OVER the next month Tory party members will choose their new leader.

That is of course their business. But as that new leader will, almost inevitably, become Prime Minister (though for how long, it is not clear) the outcome is also very much the business of not just one political party, or all of them, but of the 66 million citizens of these islands.

Consequently we should examine closely not just the candidates but also those who will pick the winner.

At Holyrood, the nomination of a first minister has to be approved by the whole chamber before a name is submitted to the Queen.

However in the so-called “mother of parliaments”, no such democratic system exists. It is the existing Prime Minister who will advise the Queen if whoever the Tory members select will be able to “command the confidence of the Commons”.

In the first part of the process, which involves only Tory MPs, Scottish participation is very limited and vastly below our population pro rata. In fact the 13 Scottish Tory MPs are only 4% of the Westminster Tory group.

The scale of Scottish involvement in the part which involves ordinary party members is still marginal. In March 2012, Ruth Davidson claimed that membership in Scotland was more than 11,000, but a more recent survey implies the figure is around 9000 – under 8% of the claimed UK total.

This isn’t surprising as another YouGov survey suggests Tory membership is strongest in the south of England. It also indicates that, across the UK, young people, working class voters, women and EU Remainers are significantly underrepresented in Tory membership.

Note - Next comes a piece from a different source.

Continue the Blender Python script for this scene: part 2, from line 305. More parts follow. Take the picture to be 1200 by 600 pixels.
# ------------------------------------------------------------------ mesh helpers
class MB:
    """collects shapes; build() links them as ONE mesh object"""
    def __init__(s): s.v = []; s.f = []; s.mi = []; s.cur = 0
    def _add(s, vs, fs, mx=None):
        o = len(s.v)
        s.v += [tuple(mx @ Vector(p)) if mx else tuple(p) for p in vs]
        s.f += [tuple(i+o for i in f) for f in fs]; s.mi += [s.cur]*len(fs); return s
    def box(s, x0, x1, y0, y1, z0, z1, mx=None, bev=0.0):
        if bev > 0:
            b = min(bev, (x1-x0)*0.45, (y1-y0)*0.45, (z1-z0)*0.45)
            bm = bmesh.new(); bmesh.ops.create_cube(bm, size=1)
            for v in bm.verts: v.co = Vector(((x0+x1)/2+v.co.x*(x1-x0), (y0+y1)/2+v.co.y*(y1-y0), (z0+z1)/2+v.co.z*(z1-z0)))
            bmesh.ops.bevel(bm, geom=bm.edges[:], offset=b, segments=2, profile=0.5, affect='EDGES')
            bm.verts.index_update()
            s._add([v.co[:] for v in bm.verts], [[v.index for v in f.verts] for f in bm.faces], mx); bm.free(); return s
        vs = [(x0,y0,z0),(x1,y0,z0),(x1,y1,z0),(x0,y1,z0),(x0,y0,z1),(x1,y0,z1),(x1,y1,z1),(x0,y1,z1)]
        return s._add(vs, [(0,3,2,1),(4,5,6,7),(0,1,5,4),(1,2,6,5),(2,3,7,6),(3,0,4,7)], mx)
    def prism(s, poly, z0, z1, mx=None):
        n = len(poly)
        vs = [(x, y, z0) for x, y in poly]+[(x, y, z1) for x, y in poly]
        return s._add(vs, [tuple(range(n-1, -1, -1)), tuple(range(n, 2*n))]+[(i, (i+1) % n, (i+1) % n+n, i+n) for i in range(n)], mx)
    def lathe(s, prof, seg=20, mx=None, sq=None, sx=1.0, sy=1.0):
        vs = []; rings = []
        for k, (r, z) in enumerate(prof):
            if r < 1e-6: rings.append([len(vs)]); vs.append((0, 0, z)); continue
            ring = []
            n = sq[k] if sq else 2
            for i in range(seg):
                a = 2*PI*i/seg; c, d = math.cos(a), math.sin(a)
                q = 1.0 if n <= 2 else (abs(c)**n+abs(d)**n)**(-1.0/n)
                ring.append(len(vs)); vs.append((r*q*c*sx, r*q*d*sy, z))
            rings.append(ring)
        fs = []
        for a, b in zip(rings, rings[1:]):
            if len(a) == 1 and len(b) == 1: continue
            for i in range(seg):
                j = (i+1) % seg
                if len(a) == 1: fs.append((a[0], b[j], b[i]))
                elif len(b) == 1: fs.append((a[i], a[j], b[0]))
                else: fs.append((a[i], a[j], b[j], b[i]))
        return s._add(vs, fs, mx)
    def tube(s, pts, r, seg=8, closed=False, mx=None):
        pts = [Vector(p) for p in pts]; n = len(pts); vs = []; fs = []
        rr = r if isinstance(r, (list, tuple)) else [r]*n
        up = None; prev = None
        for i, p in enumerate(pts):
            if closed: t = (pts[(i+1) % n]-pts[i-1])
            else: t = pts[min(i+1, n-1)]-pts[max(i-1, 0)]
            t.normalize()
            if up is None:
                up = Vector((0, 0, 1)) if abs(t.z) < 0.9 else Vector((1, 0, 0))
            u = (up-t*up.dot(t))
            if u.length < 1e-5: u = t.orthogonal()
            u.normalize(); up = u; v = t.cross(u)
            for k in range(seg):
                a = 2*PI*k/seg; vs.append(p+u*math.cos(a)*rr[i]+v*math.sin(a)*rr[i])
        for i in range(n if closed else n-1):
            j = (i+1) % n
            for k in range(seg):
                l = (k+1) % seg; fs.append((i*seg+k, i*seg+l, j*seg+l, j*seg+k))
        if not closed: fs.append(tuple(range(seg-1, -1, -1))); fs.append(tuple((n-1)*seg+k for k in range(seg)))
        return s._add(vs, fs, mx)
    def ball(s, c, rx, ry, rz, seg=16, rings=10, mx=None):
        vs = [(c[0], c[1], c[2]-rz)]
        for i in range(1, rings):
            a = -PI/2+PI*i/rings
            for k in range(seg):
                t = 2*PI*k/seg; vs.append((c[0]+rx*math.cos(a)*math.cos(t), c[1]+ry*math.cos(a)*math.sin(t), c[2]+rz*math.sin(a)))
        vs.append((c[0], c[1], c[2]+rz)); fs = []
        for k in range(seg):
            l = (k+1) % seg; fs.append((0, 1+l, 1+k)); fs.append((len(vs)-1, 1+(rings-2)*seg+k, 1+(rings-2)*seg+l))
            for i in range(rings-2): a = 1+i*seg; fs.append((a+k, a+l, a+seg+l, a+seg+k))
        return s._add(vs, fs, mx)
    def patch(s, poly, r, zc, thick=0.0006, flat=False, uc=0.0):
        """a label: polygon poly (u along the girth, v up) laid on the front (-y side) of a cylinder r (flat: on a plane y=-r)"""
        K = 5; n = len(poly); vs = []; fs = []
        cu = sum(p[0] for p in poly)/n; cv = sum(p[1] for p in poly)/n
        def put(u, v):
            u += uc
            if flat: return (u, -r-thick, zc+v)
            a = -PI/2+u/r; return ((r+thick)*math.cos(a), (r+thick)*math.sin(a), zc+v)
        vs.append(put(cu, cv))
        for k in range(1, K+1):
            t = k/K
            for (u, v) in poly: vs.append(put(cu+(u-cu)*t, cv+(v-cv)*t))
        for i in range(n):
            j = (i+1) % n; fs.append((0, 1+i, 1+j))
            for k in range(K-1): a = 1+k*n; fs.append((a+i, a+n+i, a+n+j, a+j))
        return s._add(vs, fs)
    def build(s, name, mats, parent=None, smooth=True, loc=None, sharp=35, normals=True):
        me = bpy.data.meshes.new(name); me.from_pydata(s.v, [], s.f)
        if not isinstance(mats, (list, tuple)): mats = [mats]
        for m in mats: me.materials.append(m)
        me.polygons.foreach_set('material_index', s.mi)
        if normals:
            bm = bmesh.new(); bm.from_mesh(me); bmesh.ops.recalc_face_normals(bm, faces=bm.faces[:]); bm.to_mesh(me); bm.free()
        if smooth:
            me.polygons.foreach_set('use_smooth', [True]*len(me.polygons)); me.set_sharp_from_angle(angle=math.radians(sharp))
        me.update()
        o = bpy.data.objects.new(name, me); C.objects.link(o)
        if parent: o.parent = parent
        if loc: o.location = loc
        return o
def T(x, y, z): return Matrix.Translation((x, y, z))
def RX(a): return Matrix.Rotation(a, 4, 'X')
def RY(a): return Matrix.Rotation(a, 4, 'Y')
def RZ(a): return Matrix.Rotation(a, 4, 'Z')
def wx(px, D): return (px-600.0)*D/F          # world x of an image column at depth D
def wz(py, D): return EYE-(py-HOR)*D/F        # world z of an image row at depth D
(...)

Assuming a broadly similar profile in Scotland, it is therefore clear that throughout this important process our country will not be properly spoken for. It will also not be properly represented politically by any of the candidates. An examination of their position with regard to Scotland on the BBC website this week indicated that they are not only unanimously opposed to a second independence referendum but also completely clueless when it comes to other proposals for improvement in the governance of Scotland.

Indeed, Andrea Leadsom suggests this can be tackled by annual UK Cabinet away days in Edinburgh and Cardiff.

William III once responded to a petitioner who had come to him in the belief that a monarch’s touch could cure scrofula with the words “may God grant you good health and better sense”. It is also the best response to almost any idea from Leadsom and certainly that one.

Yet despite regular nonsense from the candidates, the race is attracting huge excitement in the UK media.

But the real issue for Scotland is, as ever, ignored.

No candidate represents a Scottish constituency, no candidate has direct experience of Scottish politics, no candidate has had any significant involvement in our governance, yet all presume to opine on – and will ultimately attempt to decide on – the future of our country.

Moreover, the tiny Scottish part of the electorate which will chose the next prime minister is about as far from being a cross section of our population as it is possible to get. It is hard to imagine any country in the modern world so marginalised and misrepresented in such a crucial matter as Scotland now is. The successful candidate will not only control our defence, foreign policy, much of our taxation and social security systems, they will also have a huge influence on our democratic and constitutional wellbeing, and indeed on the very future of our Parliament and nation.

If anything illustrates the bizarre and unacceptable nature of the Union under which we live, it is this UK Tory contest now underway. Let’s hope it is the last we ever have to live through.